Il bisogno di modificare le fotografie è antico quanto la fotografia stessa, solo il metodo è cambiato. Partendo da questa considerazione, le sale del Metropolitan Museum di New York accolgono dall’11 ottobre 2012 al 27 gennaio 2013 la mostra Faking It – Manipulated Photography Before Photoshop, la prima grande mostra dedicata alla manipolazione delle immagini prima dell’era del digitale, a cura di Mia Fineman. Si tratta di oltre duecento immagini, realizzate dalle origini della storia della fotografia sino agli anni Settanta del XX secolo, che raccontano una bizzarra e divertentissima storia di falsi, di invenzioni, di dirigibili che si schiantano contro l’Empire State Building, di personaggi e oggetti che compaiono e scompaiono nella stessa foto, di spiriti dei defunti che si mettono in posa, di signori che giocano a pallone con la propria testa.
I fotografi espositi a New York hanno usato diverse tecniche di manipolazione, dall’esposizione multipla alla combinazione di più foto, dai fotomontaggi ai ritocchi, effettuati lavorando sia sui negativi che sulle immagini stampate. In ogni caso, il significato e il contesto delle foto sono stati trasformati da un processo di manipolazione.
Faking It si divide in sette sezioni, ognuna incentrata su diverse tecniche di alterazione delle immagini. “Picture Perfect” espone lavori dei fotografi del diciannovesimo secolo che dovevano compensare la limitatezza dei mezzi a disposizione con la loto abilità nel riprodurre il mondo come lo si vedeva a occhio nudo. Nell’era del bianco e nero, molti fotografi aggiungevano pigmenti colorati ai ritratti per dargli maggiore vividezza e realismo. I fotografi di paesaggi, invece, affrontavano un ostacolo diverso: la sensibilità delle soluzioni chimiche impresse sulla pellicola determinava una sovraesposizione dei cieli, rendendo le immagini sfuocate. Per superare questo problema, molti fotografi tra cui Gustave Le Gray e Carleton E. Watkins creavano paesaggi spettacolari stampando due negativi su un solo foglio di carta, uno con la messa a fuoco sulla terra, altro sul cielo.
Questi sono solo esempi delle difficoltà che i primi fotografi si trovavano a fronteggiare. Con il passare degli anni e il miglioramento degli strumenti e delle tecniche a disposizione, anche i problemi dei fotografi sono cambiati.

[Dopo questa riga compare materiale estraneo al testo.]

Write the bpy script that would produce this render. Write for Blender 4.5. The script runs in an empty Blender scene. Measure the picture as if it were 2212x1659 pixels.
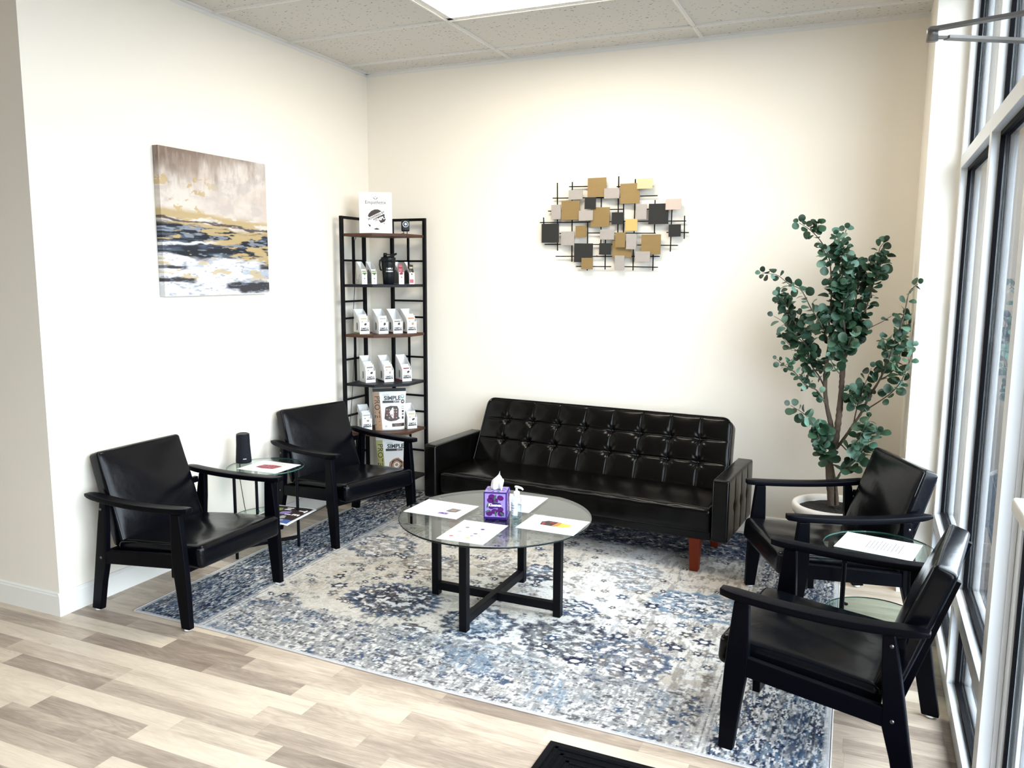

Nella seconda sezione, “Artifice in the Name of Art”, sono in esposizione I lavori realizzati dopo il 1850 quando lo scopo dei fotografi era far apparire le foto come immagini dipinte a mano. La terza sezione, “Politics and Persuasion” espone foto manipolate per fini esplicitamente politici e ideologici mentre la quarta sezione, “Novelties and Amusements”, è una collezione di foto di amatori scattate con l’intento di stupire, intrattenere, stordire il pubblico.
“Pictures in Print” rivela il modo in cui giornali, riviste e pubblicità hanno alterato, migliorato e qualche volta anche fabbricato immagini per simulare eventi mai avvenuti. Nella sesta sezione, “Mind’s Eye” sono esposti i lavori che vanno dal 1920 al 1940 di artisti come Herbert Bayer, Maurice Tabard, Dora Maar, Clarence John Laughlin, e Grete Stern, che hanno usato la fotografia per evocare stati della mente, scenari da sogno e mondi immaginari.
L’ultima sezione è dedicata a “Protoshop” e raccoglie fotografie dalla seconda metà del 20esimo secolo di Yves Klein, John Baldessari, Duane Michals e Jerry Uelsmann e altri autori. Immagini che testimoniano quanto il mondo dell’arte fosse profondamente coinvolto nella riflessione sull’ambiguità dell’immagine fotografica, proprio nel momento appena precedente l’avvento dell’era digitale e dell’invasione di Photoshop, iniziata nel 1990.